___ Material provided
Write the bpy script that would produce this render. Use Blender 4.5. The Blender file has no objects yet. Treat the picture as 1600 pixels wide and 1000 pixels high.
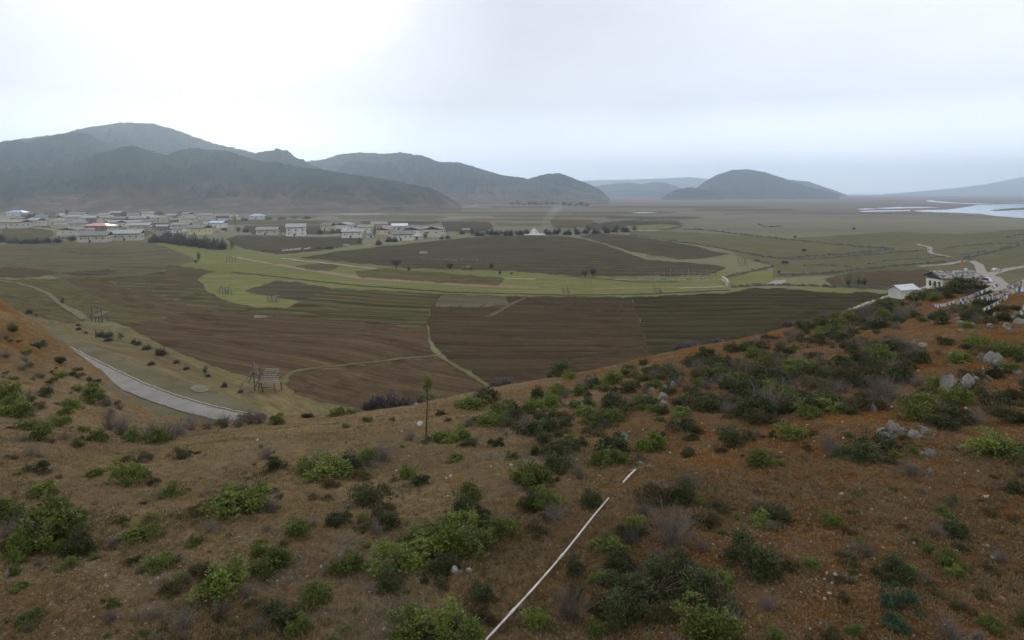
import bpy, bmesh, math, random
import numpy as np
from mathutils import Vector, Matrix, geometry
R = math.radians
rng = np.random.default_rng(7)
random.seed(7)
scene = bpy.context.scene
COL = scene.collection
F, HOR, H = 1042.0, 301.0, 40.0      # focal length in pixels of a 1600 px frame, horizon row, eye height above the plain

# ---------------------------------------------------------------- camera
cam = bpy.data.cameras.new('camera'); camo = bpy.data.objects.new('camera', cam); COL.objects.link(camo)
camo.location = (0, 0, H); camo.rotation_euler = (R(90), 0, 0)
cam.sensor_width = 36; cam.lens = 36 * F / 1600; cam.shift_y = -(500 - HOR) / 1600
cam.clip_start = 0.1; cam.clip_end = 90000
scene.camera = camo

# ---------------------------------------------------------------- sky and light
SUN_EL, SUN_AZ = R(21), R(-24)
sdir = Vector((math.sin(SUN_AZ) * math.cos(SUN_EL), math.cos(SUN_AZ) * math.cos(SUN_EL), math.sin(SUN_EL)))
w = bpy.data.worlds.new('World'); scene.world = w; w.use_nodes = True
nt = w.node_tree; nt.nodes.clear()
def wn(t, **k):
    n = nt.nodes.new(t)
    for a, b in k.items(): setattr(n, a, b)
    return n
sky = wn('ShaderNodeTexSky', sky_type='NISHITA', sun_disc=False, sun_elevation=SUN_EL, sun_rotation=SUN_AZ)
bg1 = wn('ShaderNodeBackground'); bg1.inputs[1].default_value = 0.05; nt.links.new(sky.outputs[0], bg1.inputs[0])
tc = wn('ShaderNodeTexCoord')
dot = wn('ShaderNodeVectorMath', operation='DOT_PRODUCT'); dot.inputs[1].default_value = sdir
nt.links.new(tc.outputs['Generated'], dot.inputs[0])
sep = wn('ShaderNodeSeparateXYZ'); nt.links.new(tc.outputs['Generated'], sep.inputs[0])
mp = wn('ShaderNodeMapping'); mp.inputs['Scale'].default_value = (1.3, 1.3, 3.2); nt.links.new(tc.outputs['Generated'], mp.inputs[0])
noi = wn('ShaderNodeTexNoise'); noi.inputs['Scale'].default_value = 1.3; noi.inputs['Detail'].default_value = 6; noi.inputs['Roughness'].default_value = .5
nt.links.new(mp.outputs[0], noi.inputs['Vector'])
ma = wn('ShaderNodeMath', operation='MULTIPLY_ADD'); ma.inputs[1].default_value = 0.11; nt.links.new(noi.outputs['Fac'], ma.inputs[0])
nt.links.new(dot.outputs['Value'], ma.inputs[2])
ramp = wn('ShaderNodeValToRGB'); cr = ramp.color_ramp
nt.links.new(ma.outputs[0], ramp.inputs[0])
SKYR = [(0.0, (.98, .99, 1.02)), (0.55, (.97, .99, 1.06)), (0.80, (.90, .92, 1.0)), (0.90, (.80, .81, .88)), (0.985, (.66, .665, .72)), (1.035, (.71, .71, .75)), (1.08, (1.05, 1.05, 1.05))]
while len(cr.elements) < len(SKYR): cr.elements.new(0.5)
for e, (p, c) in zip(cr.elements, SKYR): e.position = p / 1.1; e.color = (*c, 1)
sc_ = wn('ShaderNodeMath', operation='DIVIDE'); sc_.inputs[1].default_value = 1.1
nt.links.new(ma.outputs[0], sc_.inputs[0]); nt.links.new(sc_.outputs[0], ramp.inputs[0])
# sky brightened towards the horizon against the haze, with faint cloud mottling
mr = wn('ShaderNodeMapRange'); mr.inputs[1].default_value = 0.0; mr.inputs[2].default_value = 0.13; mr.inputs[3].default_value = 2.0; mr.inputs[4].default_value = 0.90
nt.links.new(sep.outputs[2], mr.inputs[0])
n2 = wn('ShaderNodeTexNoise'); n2.inputs['Scale'].default_value = 3.0; n2.inputs['Detail'].default_value = 5
mp2 = wn('ShaderNodeMapping'); mp2.inputs['Scale'].default_value = (1, 1, 3); nt.links.new(tc.outputs['Generated'], mp2.inputs[0]); nt.links.new(mp2.outputs[0], n2.inputs['Vector'])
mr2 = wn('ShaderNodeMapRange'); mr2.inputs[1].default_value = .3; mr2.inputs[2].default_value = .7; mr2.inputs[3].default_value = .93; mr2.inputs[4].default_value = 1.05
nt.links.new(n2.outputs['Fac'], mr2.inputs[0])
mm = wn('ShaderNodeMath', operation='MULTIPLY'); nt.links.new(mr.outputs[0], mm.inputs[0]); nt.links.new(mr2.outputs[0], mm.inputs[1])
bg2 = wn('ShaderNodeBackground'); nt.links.new(ramp.outputs[0], bg2.inputs[0]); nt.links.new(mm.outputs[0], bg2.inputs[1])
add = wn('ShaderNodeMixShader'); add.inputs[0].default_value = .93
nt.links.new(bg1.outputs[0], add.inputs[1]); nt.links.new(bg2.outputs[0], add.inputs[2])
wo = wn('ShaderNodeOutputWorld'); nt.links.new(add.outputs[0], wo.inputs[0])
sl = bpy.data.lights.new('sun', 'SUN'); sl.energy = 0.6; sl.angle = R(14); sl.color = (1, .95, .88)
so = bpy.data.objects.new('sun', sl); COL.objects.link(so); so.rotation_euler = (-sdir).to_track_quat('-Z', 'Y').to_euler()
scene.view_settings.view_transform = 'Standard'; scene.view_settings.look = 'None'
scene.view_settings.exposure = 0.38; scene.view_settings.gamma = 1
scene.cycles.max_bounces = 8; scene.cycles.diffuse_bounces = 2; scene.cycles.transparent_max_bounces = 6; scene.cycles.volume_bounces = 5

# ---------------------------------------------------------------- helpers
def vnoise(x, y, seed=0):
    xi = np.floor(x).astype(np.int64); yi = np.floor(y).astype(np.int64)
    fx = x - xi; fy = y - yi
    fx = fx * fx * (3 - 2 * fx); fy = fy * fy * (3 - 2 * fy)
    def h(a, b):
        n = (a * 374761393 + b * 668265263 + seed * 974711) & 0x7fffffff
        n = ((n ^ (n >> 13)) * 1274126177) & 0x7fffffff
        return ((n ^ (n >> 16)) & 0xffff) / 32768.0 - 1
    return (h(xi, yi) * (1 - fx) + h(xi + 1, yi) * fx) * (1 - fy) + (h(xi, yi + 1) * (1 - fx) + h(xi + 1, yi + 1) * fx) * fy
def fbm(x, y, o=4, seed=0, g=.5, ridge=False):
    s = 0; a = 1; t = 0
    for i in range(o):
        n = vnoise(x * 2 ** i + 17.3 * i, y * 2 ** i - 9.1 * i, seed + i)
        if ridge: n = 1 - 2 * np.abs(n)
        s = s + a * n; t += a; a *= g
    return s / t
def tag(o, label=None, cat=None, group=None, kind=None):
    if label: o['label'] = label
    if cat: o['category'] = cat
    if group: o['group'] = group
    if kind: o['kind'] = kind
    return o
def mesh(name, v, f, mat=None, smooth=False):
    me = bpy.data.meshes.new(name)
    if isinstance(v, np.ndarray) and isinstance(f, np.ndarray):
        me.vertices.add(len(v)); me.vertices.foreach_set('co', np.ascontiguousarray(v, dtype=np.float32).ravel())
        k = f.shape[1]
        me.loops.add(f.size); me.loops.foreach_set('vertex_index', np.ascontiguousarray(f, dtype=np.int32).ravel())
        me.polygons.add(len(f)); me.polygons.foreach_set('loop_start', np.arange(0, f.size, k, dtype=np.int32))
        me.update(calc_edges=True); me.validate()
    else:
        me.from_pydata([tuple(p) for p in v], [], [tuple(p) for p in f]); me.update()
    if mat: me.materials.append(mat)
    if smooth: me.polygons.foreach_set('use_smooth', [True] * len(me.polygons))
    return me
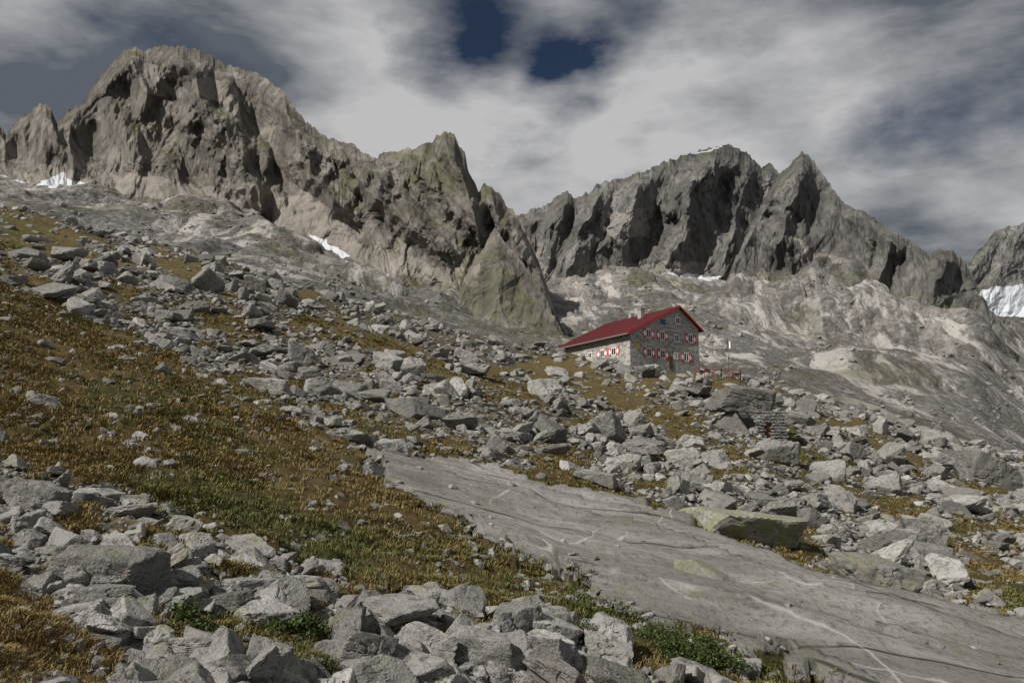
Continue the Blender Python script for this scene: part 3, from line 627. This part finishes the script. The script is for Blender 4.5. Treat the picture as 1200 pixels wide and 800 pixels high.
for rw in range(10):
    for cc in range(10):
        v, f = rock_shape(r.randint(0, 40), 3, .6); q = v*np.array([3.4*k, 3*k, 3.1*k])+np.array([(2+cc*4.0+(rw % 2)*2)*k, (2+cc*.8)*k, (-3+rw*3.6)*k])
        if 3 <= cc <= 4 and rw < 6: continue
        VV.append(q); FF.append(f+o); o += len(q)
np_mesh('dry_stone_wall', np.vstack(VV), np.vstack(FF), {'tone': r.rand(o)*.4+.1}, M_rock, False, sh_e)
boxes('shelter_door', [(13*k, 24*k, 8*k, 9*k, -3*k, 17*k)], M_wood, sh_e)

# ---------- camera ----------
cd = bpy.data.cameras.new('camera'); cam = bpy.data.objects.new('camera', cd); scene.collection.objects.link(cam)
cd.sensor_width = 36; cd.lens = 36*F/1200; cd.clip_start = .1; cd.clip_end = 12000
cam.location = (0, 0, CAMZ); cam.rotation_euler = (math.pi/2+TH, 0, 0); scene.camera = cam

# ---------- light ----------
sd = Vector((-.54, -.47, .62)).normalized()
L = bpy.data.lights.new('sun', 'SUN'); L.energy = 5.0; L.angle = math.radians(.5); L.color = (1., .955, .89)
lo = bpy.data.objects.new('sun', L); scene.collection.objects.link(lo); lo.rotation_euler = sd.to_track_quat('Z', 'Y').to_euler()
w = bpy.data.worlds.new('World'); scene.world = w; w.use_nodes = True; t = T(w.node_tree)
sky = t.n('ShaderNodeTexSky', sky_type='NISHITA', sun_disc=False, sun_elevation=math.asin(sd.z), sun_rotation=math.atan2(sd.x, sd.y), altitude=2500)
D = t.n('ShaderNodeTexCoord').outputs['Generated']; sp = t.n('ShaderNodeSeparateXYZ', {0: D})
zc = t.math('ADD', t.math('MAXIMUM', sp.outputs[2], 0.), .42); cx = t.math('DIVIDE', sp.outputs[0], zc); cy = t.math('DIVIDE', sp.outputs[1], zc)
P = t.n('ShaderNodeCombineXYZ', {0: cx, 1: cy, 2: sp.outputs[2]}).outputs[0]
P1 = t.map(P, (1.5, 1.7, 2.2), (0, 0, math.radians(20)), (3.1, 1.7, 0))
n1 = t.noise(P1, 2.1, 12, .58, .10); n2 = t.noise(t.map(P, (1.6, 1.9, 3.6), (0, .35, .5), (7, 2, 4)), 1.9, 12, .56, .10)
def spot(px_, py_, c0, amt):
    u_, v_ = ray(px_, py_); d = Vector((float(u_), 1, float(v_))).normalized()
    dp = t.n('ShaderNodeVectorMath', {0: D, 1: tuple(d)}, operation='DOT_PRODUCT').outputs['Value']
    m_ = t.rng(dp, c0, 1., 0, amt); m_.node.interpolation_type = 'SMOOTHSTEP'; return m_
cov = t.math('ADD', n1, .16)
for a in ((515, 10, .9925, -.23), (668, 78, .9972, -.20), (600, 45, .9965, -.09), (740, -10, .997, -.10)): cov = t.math('ADD', cov, spot(*a))
cov = t.rng(cov, .37, .62)
br = n2
for a in ((450, 130, .985, .09), (850, 110, .97, .11), (620, 170, .99, .11), (120, 30, .96, -.08), (1150, 260, .98, -.06), (960, 10, .985, -.07), (20, 90, .99, .05)): br = t.math('ADD', br, spot(*a))
cc = t.mix(t.rng(br, .37, .66), (1.05, 1.2, 1.45), (5.1, 5.1, 5.15))
bl = t.mix(1., sky.outputs[0], (.26, .27, .29), 'MULTIPLY')
fin = t.mix(cov, bl, cc)
bg = t.n('ShaderNodeBackground', {'Color': fin, 'Strength': .1}); o = t.n('ShaderNodeOutputWorld'); t.t.links.new(bg.outputs[0], o.inputs[0])
scene.view_settings.view_transform = 'Standard'; scene.view_settings.look = 'None'; scene.view_settings.exposure = 0
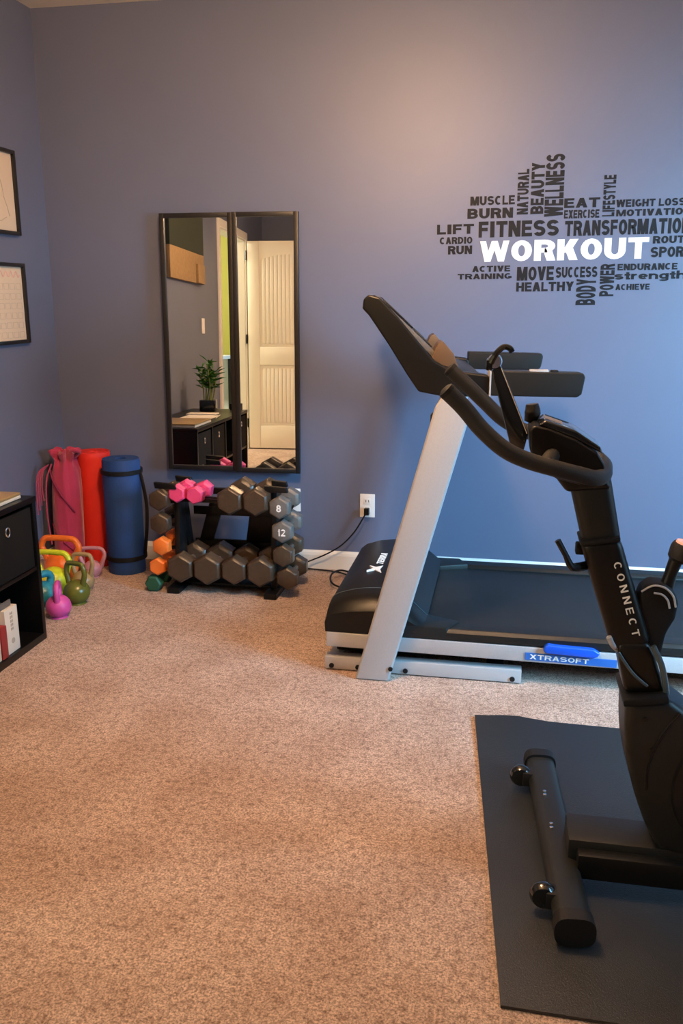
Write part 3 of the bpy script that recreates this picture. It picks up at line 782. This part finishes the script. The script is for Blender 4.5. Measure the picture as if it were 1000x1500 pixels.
rail(-.583, 1.45, NY-.005, .092, .145, 'deck_rail', .012); rail(-.583, 1.45, FY-.04, .092, .145, 'deck_rail', .012)
obj('lift_mechanism', B().box((-.56, NY+.06, .052), (-.2, FY-.06, .095), .01), M['blackmatte'], t)
obj('rear_foot', B().box((1.33, NY, .0), (1.43, FY, .085), .01), M['blackmatte'], t)
# side foot rails, belt, deck
for y0, y1 in ((NY-.003, NY+.075), (FY-.075, FY+.003)):
    b = B(); b.prism([(y0, .145), (y1, .145), (y1, .176), (y1-.008, .184), (y0+.012, .184), (y0, .172)], 'x', -.30, 1.45, .003)
    obj('foot_rail', b, M['grey_dark'], t)
b = B(); b.prism([(-.30, .140), (1.42, .130), (1.42, .158), (-.30, .172)], 'y', NY+.078, FY-.078, .003); obj('running_belt', b, M['belt'], t)
obj('deck_board', B().box((-.30, NY+.05, .10), (1.40, FY-.05, .128)), M['blackmatte'], t)
# motor hood
prof = [(-.588, .146), (-.590, .20), (-.583, .232), (-.56, .252), (-.50, .272), (-.42, .282), (-.36, .274), (-.30, .245), (-.255, .205), (-.235, .188), (-.235, .146)]
b = B()
rings = []
for y, e in ((NY+.0, .05), (NY+.02, .02), (NY+.06, 0), (FY-.06, 0), (FY-.02, .02), (FY, .05)):
    rings.append([Vector((x, y, z-(e*(z-.146)/.136*1.0))) for x, z in prof])
b.loft(rings); hood = obj('motor_hood', b, M['black'], t, 30)
b = B(); b.tube([(x-.001 if x < -.5 else x+.0005, NY+.11, z+.0006) for x, z in prof[1:-1]], .0014, 6, 3); obj('seam', b, M['steel_blue'], hood)
for s in (NY, FY):
    c = B(); sg = 1 if s == NY else -1
    c.prism([(-.42, s-.004*sg), (-.16, s-.004*sg), (-.12, s+.075*sg), (-.25, s+.13*sg), (-.42, s+.13*sg)], 'z', .146, .190, .006)
    obj('hood_corner', c, M['grey_dark'], t)
# logo on the hood
lg = B(); pz = .2775
lg.prism([(-.455+u, 3.17+v) for u, v in [(-.034, -.030), (-.004, -.014), (.026, -.052), (.014, -.004), (.020, .040), (-.004, .018), (-.032, .034), (-.014, .002)]], 'z', pz-.004, pz+.004)
mark(obj('logo', lg, M['white'], hood, 0), 'white star-shaped X')
tm = text_mesh('TERRA', .150, .026, .001); place(tm, (0, 1, 0), (-1, 0, .115), (-.452, 3.305, .2805)); mark(obj('logo', tm, M['white'], hood, 0), 'white lettering TERRA')
obj('warning_label', B().box((-.405, 3.20, .2815), (-.385, 3.34, .2835)), M['paper'], hood, 0)
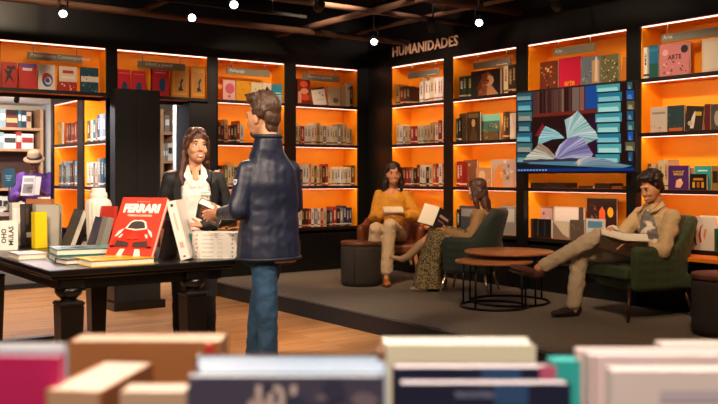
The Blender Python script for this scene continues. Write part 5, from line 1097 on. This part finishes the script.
# brown haired woman with the dark book
K4 = 9.05; loc = seat_loc(470, K4)
t = person('person', 'seated woman with long brown hair and tan jacket reading in the dark green armchair', loc)
h = V((-.93, .36, 0)); s = V((-.36, -.93, 0)); T = V((.165, .0, 0))
hd = Head((.065, .02, 1.02), (-.93, .33, -.12), .93)
Ls, Rs = V((.075, -.14, .765)), V((.17, .14, .765)); Le, Re = V((-.02, -.2, .53)), V((.0, .2, .53)); Lw, Rw = V((-.24, -.09, .60)), V((-.26, .1, .62))
hl, kl, al = V((.06, -.10, .47)), V((-.36, -.08, .53)), V((-.44, -.12, .13)); hr, kr, ar = V((.1, .08, .47)), V((-.34, .10, .60)), V((-.62, .16, .33))
bp = hd.prims(jaw=.92)+[body_rings([(T+V((0,0,.44)), .15, .11), (T+V((-.01,0,.58)), .115, .085), (T+V((-.03,0,.72)), .13, .09), (T+V((-.04,0,.79)), .12, .07), (T+V((-.05,0,.86)), .05, .05)], h, s), cap(Ls, Le, .04, .034), cap(Le, Lw, .033, .023), cap(Rs, Re, .04, .034), cap(Re, Rw, .033, .023), cap(hl, kl, .07, .05), cap(kl, al, .048, .03), cap(hr, kr, .07, .05), cap(kr, ar, .048, .03)]
bp += hand(Lw, (-.9, .1, .25), (.2, .5, .6), .5, .9, thumb=-1)+hand(Rw, (-.9, -.1, .2), (.2, -.5, .6), .5, .9, thumb=1)
sculpt('body', bp, SKIN2, .006, 4, parent=t); hd.features(t, smile=False)
TANJ = mat('tan_jacket', '#84643e', .75, var=.1, bump=.15)
jp = [body_rings([(T+V((.02,0,.44)), .18, .15), (T+V((0,0,.56)), .165, .145), (T+V((-.02,0,.70)), .175, .145), (T+V((-.035,0,.775)), .165, .12), (T+V((-.05,0,.83)), .10, .085)], h, s), cap(Ls, Le, .062, .055), cap(Le, Lw, .053, .038), cap(Rs, Re, .062, .055), cap(Re, Rw, .053, .038)]
sculpt('jacket', jp, TANJ, .008, 4, [(.018, .06)], parent=t)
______
Set problem:
Starting at the top of the listing above, reproduce each line up to and including the one with "scene.camera = camo"; omit the pictures.

Result:
Write the bpy script that would produce this render. Use Blender 4.5. The Blender file has no objects yet. Treat the picture as 1600 pixels wide and 1000 pixels high.
import bpy, bmesh, math, random
import numpy as np
from mathutils import Vector, Matrix, geometry
R = math.radians
rng = np.random.default_rng(7)
random.seed(7)
scene = bpy.context.scene
COL = scene.collection
F, HOR, H = 1042.0, 301.0, 40.0      # focal length in pixels of a 1600 px frame, horizon row, eye height above the plain

# ---------------------------------------------------------------- camera
cam = bpy.data.cameras.new('camera'); camo = bpy.data.objects.new('camera', cam); COL.objects.link(camo)
camo.location = (0, 0, H); camo.rotation_euler = (R(90), 0, 0)
cam.sensor_width = 36; cam.lens = 36 * F / 1600; cam.shift_y = -(500 - HOR) / 1600
cam.clip_start = 0.1; cam.clip_end = 90000
scene.camera = camo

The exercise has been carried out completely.